**WORK TO DO:**
Write out, exactly as given, every line from the one holding "Continue the Blender" to the one holding "needles('dry_straw', 9000, lambda", including both.
START EXERCISE DATA
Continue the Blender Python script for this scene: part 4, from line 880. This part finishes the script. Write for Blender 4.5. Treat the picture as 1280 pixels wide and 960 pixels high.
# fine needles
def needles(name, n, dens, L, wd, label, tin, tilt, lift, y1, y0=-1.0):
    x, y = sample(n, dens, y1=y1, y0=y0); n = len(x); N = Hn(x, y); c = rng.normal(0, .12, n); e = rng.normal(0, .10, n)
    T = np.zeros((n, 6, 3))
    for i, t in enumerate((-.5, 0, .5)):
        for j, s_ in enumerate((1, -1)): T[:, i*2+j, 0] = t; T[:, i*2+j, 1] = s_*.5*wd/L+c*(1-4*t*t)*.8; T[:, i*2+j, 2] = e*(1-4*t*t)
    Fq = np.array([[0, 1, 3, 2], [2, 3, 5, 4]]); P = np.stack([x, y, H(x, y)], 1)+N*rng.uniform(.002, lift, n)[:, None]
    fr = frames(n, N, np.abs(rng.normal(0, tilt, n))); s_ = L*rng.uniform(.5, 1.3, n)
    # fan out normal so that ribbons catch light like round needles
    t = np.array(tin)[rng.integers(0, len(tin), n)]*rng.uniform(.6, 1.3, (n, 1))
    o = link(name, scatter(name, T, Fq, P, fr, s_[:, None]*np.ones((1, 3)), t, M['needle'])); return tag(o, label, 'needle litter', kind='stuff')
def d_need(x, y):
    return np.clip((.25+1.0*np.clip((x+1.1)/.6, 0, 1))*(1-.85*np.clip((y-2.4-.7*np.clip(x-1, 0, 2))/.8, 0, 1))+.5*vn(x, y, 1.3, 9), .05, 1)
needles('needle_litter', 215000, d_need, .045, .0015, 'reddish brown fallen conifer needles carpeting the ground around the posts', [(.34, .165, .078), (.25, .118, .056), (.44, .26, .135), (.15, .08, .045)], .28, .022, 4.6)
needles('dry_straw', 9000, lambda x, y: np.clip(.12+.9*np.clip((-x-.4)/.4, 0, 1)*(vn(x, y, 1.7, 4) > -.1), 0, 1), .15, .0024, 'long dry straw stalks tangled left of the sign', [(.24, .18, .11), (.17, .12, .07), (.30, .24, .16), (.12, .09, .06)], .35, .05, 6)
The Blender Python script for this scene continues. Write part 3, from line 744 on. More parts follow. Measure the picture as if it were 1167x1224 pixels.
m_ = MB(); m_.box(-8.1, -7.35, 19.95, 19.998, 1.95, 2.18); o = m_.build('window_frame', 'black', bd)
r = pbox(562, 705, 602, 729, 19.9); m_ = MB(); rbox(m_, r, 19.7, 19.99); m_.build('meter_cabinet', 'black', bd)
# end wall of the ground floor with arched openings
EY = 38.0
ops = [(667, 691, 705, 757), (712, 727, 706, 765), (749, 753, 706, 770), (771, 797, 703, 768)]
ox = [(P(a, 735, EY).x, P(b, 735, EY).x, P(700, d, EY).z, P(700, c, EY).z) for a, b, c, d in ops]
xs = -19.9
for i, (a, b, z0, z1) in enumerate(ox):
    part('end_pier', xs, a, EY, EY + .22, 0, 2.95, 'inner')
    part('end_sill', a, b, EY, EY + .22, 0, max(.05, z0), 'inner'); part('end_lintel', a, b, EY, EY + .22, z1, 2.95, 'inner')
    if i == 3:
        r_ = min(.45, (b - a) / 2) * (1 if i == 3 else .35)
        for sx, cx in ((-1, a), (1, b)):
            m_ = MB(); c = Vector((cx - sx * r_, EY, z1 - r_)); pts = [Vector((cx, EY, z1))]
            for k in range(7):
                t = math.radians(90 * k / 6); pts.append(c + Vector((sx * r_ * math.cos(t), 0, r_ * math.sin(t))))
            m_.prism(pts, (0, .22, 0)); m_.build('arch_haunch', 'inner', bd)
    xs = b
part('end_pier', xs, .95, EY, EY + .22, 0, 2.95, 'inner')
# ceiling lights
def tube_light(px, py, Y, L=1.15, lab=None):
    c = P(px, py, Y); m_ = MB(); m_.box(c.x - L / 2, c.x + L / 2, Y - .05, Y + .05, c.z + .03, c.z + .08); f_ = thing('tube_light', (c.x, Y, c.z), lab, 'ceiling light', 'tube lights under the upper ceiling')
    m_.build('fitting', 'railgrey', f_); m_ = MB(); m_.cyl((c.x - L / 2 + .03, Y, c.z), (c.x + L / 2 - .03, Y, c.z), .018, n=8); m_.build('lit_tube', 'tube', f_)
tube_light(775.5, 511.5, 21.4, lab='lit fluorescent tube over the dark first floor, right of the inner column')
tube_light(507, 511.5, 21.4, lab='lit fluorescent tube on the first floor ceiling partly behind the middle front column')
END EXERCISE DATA
START EXERCISE DATA
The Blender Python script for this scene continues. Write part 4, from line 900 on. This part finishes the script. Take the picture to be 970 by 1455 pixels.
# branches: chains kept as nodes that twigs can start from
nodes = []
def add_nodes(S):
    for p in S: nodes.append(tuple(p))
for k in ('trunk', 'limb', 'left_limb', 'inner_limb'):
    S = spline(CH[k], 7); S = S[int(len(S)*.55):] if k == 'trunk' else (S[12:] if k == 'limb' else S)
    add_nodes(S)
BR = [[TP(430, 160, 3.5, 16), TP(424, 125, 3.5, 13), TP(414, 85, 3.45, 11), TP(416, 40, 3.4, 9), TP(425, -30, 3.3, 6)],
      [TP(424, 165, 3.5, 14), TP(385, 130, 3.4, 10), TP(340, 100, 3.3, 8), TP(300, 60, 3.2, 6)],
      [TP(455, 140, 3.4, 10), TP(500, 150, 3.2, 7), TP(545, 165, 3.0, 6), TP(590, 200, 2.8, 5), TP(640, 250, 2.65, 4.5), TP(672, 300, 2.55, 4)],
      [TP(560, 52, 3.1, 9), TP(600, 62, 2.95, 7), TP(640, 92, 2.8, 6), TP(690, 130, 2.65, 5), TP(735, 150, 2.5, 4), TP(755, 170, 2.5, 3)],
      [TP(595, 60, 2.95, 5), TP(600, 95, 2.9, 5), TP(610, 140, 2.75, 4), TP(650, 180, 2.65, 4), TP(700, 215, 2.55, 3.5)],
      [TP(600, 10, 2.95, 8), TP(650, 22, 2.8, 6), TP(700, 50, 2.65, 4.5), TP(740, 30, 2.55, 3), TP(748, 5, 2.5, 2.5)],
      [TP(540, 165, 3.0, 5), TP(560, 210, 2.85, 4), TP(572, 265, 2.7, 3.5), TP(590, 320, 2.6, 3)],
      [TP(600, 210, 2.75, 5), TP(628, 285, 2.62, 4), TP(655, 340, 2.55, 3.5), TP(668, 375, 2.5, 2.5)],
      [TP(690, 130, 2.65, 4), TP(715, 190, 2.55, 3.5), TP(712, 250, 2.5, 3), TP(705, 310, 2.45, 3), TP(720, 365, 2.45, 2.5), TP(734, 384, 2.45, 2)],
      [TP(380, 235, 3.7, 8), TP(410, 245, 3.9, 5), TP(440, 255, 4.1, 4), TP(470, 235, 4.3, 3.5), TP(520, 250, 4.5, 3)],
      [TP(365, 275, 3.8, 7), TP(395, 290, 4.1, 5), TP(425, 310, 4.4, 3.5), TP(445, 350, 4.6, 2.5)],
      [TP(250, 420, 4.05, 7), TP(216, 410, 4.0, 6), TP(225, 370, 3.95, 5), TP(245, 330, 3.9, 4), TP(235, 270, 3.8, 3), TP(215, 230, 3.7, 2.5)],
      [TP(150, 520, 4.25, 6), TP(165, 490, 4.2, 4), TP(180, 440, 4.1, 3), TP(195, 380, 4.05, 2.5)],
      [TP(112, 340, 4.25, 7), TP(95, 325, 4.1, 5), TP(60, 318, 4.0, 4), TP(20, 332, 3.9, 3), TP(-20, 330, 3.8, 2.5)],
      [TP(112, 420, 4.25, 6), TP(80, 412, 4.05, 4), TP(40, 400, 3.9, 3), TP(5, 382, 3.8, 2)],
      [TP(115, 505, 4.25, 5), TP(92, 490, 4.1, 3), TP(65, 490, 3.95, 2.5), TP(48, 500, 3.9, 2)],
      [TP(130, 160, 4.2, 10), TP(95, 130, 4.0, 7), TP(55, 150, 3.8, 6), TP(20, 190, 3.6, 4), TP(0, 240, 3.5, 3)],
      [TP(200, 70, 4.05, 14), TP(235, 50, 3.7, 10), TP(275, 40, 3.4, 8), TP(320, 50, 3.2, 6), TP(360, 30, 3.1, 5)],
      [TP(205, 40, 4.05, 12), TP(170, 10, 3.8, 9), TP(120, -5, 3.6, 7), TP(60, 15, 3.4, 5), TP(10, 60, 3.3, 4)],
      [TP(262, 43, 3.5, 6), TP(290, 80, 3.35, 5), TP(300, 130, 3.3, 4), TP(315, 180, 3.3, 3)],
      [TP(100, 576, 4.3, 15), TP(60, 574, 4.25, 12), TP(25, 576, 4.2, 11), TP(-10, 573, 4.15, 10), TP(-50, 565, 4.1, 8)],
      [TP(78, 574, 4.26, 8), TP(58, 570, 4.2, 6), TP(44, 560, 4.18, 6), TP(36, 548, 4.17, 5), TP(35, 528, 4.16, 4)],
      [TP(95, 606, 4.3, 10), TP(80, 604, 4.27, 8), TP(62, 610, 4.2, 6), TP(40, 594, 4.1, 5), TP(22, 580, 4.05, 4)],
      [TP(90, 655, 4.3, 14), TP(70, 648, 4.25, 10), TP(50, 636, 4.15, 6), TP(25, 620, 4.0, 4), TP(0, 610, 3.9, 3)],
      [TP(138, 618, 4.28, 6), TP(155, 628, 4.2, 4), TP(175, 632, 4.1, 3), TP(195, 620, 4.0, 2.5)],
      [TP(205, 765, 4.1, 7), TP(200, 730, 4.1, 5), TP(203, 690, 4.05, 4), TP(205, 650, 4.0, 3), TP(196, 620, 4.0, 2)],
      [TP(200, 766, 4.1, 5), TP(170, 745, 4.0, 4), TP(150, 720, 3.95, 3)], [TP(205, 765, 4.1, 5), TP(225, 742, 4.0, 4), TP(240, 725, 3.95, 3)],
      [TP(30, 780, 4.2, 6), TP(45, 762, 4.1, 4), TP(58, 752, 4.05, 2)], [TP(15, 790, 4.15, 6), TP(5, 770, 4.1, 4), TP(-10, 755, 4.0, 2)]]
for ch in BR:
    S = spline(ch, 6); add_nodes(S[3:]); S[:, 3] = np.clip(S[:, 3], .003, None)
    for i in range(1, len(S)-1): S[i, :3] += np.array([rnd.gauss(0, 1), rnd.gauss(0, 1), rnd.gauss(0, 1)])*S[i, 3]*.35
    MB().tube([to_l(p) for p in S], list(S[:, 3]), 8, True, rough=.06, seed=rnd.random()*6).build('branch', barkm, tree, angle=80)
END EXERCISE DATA
**ANSWER TO THIS PROBLEM:**
Continue the Blender Python script for this scene: part 4, from line 880. This part finishes the script. Write for Blender 4.5. Treat the picture as 1280 pixels wide and 960 pixels high.
# fine needles
def needles(name, n, dens, L, wd, label, tin, tilt, lift, y1, y0=-1.0):
    x, y = sample(n, dens, y1=y1, y0=y0); n = len(x); N = Hn(x, y); c = rng.normal(0, .12, n); e = rng.normal(0, .10, n)
    T = np.zeros((n, 6, 3))
    for i, t in enumerate((-.5, 0, .5)):
        for j, s_ in enumerate((1, -1)): T[:, i*2+j, 0] = t; T[:, i*2+j, 1] = s_*.5*wd/L+c*(1-4*t*t)*.8; T[:, i*2+j, 2] = e*(1-4*t*t)
    Fq = np.array([[0, 1, 3, 2], [2, 3, 5, 4]]); P = np.stack([x, y, H(x, y)], 1)+N*rng.uniform(.002, lift, n)[:, None]
    fr = frames(n, N, np.abs(rng.normal(0, tilt, n))); s_ = L*rng.uniform(.5, 1.3, n)
    # fan out normal so that ribbons catch light like round needles
    t = np.array(tin)[rng.integers(0, len(tin), n)]*rng.uniform(.6, 1.3, (n, 1))
    o = link(name, scatter(name, T, Fq, P, fr, s_[:, None]*np.ones((1, 3)), t, M['needle'])); return tag(o, label, 'needle litter', kind='stuff')
def d_need(x, y):
    return np.clip((.25+1.0*np.clip((x+1.1)/.6, 0, 1))*(1-.85*np.clip((y-2.4-.7*np.clip(x-1, 0, 2))/.8, 0, 1))+.5*vn(x, y, 1.3, 9), .05, 1)
needles('needle_litter', 215000, d_need, .045, .0015, 'reddish brown fallen conifer needles carpeting the ground around the posts', [(.34, .165, .078), (.25, .118, .056), (.44, .26, .135), (.15, .08, .045)], .28, .022, 4.6)
needles('dry_straw', 9000, lambda x, y: np.clip(.12+.9*np.clip((-x-.4)/.4, 0, 1)*(vn(x, y, 1.7, 4) > -.1), 0, 1), .15, .0024, 'long dry straw stalks tangled left of the sign', [(.24, .18, .11), (.17, .12, .07), (.30, .24, .16), (.12, .09, .06)], .35, .05, 6)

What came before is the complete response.